Vertige Media : Attention, question un peu philo : qu’est‑ce que la performance dit de toi, de ta manière d’habiter le monde ?


Katherine Choong : Que je suis plutôt introvertie. Je m’exprime mieux par les faits que par les mots. Grimper, réussir — ou échouer — dit plus que de longs discours. Et ça dit aussi que j’ai du mal avec la monotonie : j’aime que la vie reste une aventure. J’essaie de travailler l’inverse : savourer davantage l’instant présent, pas toujours courir après « plus loin ».


Vertige Media : Sur l’égalité femmes‑hommes, est‑ce que « performer » n’est pas la manière la plus directe de clore le débat ?


Katherine Choong : Peut‑être. Le plus simple pour montrer qu’on est l’égal des hommes, c’est de performer. Il n’y a plus grand‑chose à objecter quand tu réussis. Ça rejoint ce que je disais : s’exprimer par l’action.


Vertige Media : Pour la génération qui arrive, qu'aurais-tu envie de transmettre : faut‑il continuer à « performer » ou, au contraire, s’en détacher ?

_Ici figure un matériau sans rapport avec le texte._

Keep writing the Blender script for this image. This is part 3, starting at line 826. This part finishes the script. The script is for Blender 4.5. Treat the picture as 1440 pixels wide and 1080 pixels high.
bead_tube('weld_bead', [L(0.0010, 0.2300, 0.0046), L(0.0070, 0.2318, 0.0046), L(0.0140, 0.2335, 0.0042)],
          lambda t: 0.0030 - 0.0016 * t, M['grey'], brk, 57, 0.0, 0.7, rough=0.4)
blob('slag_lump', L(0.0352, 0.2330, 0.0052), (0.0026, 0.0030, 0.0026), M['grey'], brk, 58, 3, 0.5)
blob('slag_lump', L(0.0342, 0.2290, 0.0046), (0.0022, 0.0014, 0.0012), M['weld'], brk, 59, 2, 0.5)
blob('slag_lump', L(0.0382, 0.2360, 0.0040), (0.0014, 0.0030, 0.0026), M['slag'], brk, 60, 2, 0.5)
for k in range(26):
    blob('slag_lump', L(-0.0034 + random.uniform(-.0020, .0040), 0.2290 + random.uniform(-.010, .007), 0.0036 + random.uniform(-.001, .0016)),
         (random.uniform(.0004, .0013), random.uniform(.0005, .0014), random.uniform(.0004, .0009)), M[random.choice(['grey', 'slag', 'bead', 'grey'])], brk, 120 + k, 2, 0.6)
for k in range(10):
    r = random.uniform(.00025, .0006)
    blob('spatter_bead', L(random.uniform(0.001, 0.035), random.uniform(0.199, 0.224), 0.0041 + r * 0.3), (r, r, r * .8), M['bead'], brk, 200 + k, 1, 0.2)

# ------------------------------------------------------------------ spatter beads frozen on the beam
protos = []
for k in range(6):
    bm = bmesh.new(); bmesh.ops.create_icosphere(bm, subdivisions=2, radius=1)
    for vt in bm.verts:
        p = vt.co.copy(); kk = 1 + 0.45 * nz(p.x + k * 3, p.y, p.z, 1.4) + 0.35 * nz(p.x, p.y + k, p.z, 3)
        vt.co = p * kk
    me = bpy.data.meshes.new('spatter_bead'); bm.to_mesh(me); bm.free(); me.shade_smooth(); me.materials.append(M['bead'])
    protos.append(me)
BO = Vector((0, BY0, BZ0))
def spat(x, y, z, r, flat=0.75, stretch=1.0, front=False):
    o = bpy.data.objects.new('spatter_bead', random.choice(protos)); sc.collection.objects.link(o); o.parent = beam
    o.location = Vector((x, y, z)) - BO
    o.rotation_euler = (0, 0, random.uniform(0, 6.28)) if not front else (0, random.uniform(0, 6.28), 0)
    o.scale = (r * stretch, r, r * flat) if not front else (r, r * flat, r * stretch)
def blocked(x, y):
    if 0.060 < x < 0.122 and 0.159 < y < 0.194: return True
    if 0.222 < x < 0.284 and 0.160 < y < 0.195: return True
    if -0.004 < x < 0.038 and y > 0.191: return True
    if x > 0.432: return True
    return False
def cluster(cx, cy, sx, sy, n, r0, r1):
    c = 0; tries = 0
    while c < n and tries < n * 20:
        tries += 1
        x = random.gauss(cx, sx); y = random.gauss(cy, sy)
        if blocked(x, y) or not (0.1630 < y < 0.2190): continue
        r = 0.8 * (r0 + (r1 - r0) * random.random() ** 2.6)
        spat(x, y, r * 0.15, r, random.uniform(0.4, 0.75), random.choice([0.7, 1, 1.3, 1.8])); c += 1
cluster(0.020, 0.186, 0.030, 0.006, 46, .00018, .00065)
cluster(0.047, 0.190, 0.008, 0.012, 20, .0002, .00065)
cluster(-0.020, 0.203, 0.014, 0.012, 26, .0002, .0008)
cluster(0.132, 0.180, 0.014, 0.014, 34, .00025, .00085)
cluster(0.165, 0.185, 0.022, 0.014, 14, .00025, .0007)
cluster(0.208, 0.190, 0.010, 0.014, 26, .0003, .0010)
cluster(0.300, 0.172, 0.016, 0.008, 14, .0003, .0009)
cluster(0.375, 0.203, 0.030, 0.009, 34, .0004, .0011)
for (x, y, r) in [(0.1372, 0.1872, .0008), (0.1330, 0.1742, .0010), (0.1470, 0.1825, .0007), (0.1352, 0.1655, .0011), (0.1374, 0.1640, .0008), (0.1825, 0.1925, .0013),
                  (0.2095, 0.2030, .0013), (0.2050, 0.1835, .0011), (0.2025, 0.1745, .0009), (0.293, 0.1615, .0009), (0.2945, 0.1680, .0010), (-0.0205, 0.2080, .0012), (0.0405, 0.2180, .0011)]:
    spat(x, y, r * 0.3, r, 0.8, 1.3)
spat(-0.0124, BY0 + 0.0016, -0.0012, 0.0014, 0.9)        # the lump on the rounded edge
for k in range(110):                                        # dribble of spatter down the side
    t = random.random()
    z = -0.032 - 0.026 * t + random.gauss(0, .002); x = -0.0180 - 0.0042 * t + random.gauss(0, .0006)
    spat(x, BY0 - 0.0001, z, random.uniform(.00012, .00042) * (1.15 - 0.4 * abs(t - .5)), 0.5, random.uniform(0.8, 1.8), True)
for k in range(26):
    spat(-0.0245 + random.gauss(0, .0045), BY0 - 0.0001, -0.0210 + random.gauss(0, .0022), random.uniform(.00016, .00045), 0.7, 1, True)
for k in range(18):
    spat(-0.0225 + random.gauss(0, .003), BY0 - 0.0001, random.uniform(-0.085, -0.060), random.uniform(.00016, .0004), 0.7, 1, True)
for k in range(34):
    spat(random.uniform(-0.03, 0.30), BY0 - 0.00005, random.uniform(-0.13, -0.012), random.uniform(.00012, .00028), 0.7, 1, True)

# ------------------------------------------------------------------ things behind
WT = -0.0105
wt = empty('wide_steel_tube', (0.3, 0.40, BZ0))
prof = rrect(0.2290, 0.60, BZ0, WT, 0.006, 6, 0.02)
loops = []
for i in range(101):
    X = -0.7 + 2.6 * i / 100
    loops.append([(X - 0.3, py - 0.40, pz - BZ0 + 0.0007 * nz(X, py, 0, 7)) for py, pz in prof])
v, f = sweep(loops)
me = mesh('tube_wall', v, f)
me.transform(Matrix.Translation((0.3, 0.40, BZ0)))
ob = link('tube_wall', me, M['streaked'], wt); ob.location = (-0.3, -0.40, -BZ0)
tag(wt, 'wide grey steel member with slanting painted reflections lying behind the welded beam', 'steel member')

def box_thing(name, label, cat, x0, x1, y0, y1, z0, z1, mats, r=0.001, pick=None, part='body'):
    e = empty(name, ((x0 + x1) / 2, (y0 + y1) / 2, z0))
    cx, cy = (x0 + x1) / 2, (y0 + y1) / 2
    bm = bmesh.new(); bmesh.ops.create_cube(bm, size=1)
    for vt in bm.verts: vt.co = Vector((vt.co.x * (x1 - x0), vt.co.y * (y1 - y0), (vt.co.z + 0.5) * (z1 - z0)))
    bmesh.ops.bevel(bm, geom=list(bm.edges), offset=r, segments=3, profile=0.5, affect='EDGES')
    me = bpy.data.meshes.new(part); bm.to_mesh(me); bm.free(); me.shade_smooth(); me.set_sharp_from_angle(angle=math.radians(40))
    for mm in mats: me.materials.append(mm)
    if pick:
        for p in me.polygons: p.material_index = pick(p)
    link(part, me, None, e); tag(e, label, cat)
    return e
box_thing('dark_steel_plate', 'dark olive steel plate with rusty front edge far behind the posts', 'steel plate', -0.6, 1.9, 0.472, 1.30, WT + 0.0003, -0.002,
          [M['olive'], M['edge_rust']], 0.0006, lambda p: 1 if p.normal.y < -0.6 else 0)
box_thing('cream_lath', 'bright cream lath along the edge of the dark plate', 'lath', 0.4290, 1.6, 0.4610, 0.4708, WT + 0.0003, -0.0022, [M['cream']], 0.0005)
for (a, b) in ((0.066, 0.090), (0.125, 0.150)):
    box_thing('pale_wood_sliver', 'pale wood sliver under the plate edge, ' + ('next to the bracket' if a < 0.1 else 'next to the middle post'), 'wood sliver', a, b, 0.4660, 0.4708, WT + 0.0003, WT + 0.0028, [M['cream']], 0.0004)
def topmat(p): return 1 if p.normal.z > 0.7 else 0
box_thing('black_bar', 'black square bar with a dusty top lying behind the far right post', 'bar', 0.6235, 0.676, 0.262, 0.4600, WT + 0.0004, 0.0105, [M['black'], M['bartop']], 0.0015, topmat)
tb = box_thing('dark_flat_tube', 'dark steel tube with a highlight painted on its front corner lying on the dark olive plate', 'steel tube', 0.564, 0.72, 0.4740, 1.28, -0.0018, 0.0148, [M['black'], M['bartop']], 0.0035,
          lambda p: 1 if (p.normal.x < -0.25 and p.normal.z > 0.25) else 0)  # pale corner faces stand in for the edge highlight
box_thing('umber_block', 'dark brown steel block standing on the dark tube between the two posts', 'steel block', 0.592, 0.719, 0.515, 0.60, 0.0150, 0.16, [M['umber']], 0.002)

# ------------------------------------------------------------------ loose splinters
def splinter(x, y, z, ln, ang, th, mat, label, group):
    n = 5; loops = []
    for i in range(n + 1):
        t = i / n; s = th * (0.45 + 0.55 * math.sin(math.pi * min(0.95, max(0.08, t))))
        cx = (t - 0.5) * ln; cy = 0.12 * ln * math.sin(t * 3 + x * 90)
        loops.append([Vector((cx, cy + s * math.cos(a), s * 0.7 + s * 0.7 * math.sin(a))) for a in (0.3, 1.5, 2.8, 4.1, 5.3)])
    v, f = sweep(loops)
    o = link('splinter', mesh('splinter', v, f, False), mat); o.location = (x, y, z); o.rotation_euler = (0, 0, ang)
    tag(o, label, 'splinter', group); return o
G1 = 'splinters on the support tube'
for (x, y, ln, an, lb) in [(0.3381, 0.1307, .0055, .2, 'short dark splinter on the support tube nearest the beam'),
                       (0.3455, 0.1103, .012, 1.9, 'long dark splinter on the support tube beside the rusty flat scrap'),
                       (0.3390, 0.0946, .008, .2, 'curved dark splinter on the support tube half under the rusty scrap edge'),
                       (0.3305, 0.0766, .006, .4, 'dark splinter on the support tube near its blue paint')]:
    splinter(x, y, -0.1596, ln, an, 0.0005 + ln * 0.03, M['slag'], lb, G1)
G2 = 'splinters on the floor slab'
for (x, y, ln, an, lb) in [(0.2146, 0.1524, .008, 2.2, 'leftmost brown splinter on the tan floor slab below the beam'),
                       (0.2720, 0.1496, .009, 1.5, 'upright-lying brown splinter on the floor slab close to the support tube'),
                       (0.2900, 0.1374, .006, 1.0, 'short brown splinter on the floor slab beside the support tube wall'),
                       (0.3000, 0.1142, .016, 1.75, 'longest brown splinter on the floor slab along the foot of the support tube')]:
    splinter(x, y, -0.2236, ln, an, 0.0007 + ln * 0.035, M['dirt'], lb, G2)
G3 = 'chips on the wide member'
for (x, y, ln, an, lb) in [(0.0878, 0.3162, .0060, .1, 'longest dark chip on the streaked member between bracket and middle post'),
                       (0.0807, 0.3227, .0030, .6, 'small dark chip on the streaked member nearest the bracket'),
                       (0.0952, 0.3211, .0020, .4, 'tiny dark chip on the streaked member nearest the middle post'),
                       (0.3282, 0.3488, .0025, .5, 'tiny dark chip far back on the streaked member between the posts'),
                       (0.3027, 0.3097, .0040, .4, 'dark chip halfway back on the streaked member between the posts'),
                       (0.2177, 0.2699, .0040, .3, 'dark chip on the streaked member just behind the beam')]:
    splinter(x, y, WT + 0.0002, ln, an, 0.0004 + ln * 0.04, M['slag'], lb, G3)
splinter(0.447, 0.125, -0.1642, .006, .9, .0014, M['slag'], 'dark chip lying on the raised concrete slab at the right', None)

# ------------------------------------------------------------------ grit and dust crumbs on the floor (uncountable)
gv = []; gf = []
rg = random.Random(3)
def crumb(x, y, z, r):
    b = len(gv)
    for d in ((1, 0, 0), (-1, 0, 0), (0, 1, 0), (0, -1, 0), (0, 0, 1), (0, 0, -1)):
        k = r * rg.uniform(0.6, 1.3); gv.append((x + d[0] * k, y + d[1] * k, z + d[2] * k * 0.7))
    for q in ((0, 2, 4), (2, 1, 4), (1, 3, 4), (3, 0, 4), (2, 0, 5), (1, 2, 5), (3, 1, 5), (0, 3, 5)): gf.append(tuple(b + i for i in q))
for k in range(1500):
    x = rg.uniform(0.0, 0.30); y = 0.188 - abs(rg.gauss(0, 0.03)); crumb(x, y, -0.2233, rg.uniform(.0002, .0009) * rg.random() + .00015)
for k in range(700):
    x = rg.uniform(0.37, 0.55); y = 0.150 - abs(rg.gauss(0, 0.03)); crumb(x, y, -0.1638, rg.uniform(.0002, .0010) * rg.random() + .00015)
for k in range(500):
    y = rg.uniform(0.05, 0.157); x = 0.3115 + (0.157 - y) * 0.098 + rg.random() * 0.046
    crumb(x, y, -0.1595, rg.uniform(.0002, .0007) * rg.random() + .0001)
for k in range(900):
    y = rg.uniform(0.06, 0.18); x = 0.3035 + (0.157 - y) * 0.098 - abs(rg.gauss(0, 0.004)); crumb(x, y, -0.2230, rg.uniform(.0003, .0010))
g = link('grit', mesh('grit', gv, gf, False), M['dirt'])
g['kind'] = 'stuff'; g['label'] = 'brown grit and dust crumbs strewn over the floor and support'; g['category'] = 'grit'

Katherine Choong : De faire ce qui leur plaît. Ma motivation, c’est le dépassement — pas « cocher une cotation ». Souvent j’ai un coup de cœur pour une voie belle, exigeante, dans un lieu qui me parle. Qu’ils gardent ça : agir par envie, pas sous pression extérieure. Une croix s’oublie vite. On ne gagne pas des millions donc autant que ça apporte quelque chose, que ça fasse grandir.


« Zahir » sera projeté cet automne aux Écrans de l’aventure (Dijon, 10.10.2025), au festival Femmes en Montagnes (Annecy, 15.11.2025), ainsi qu’à Montagne en Scène – Winter Edition (novembre 2025 à janvier 2026).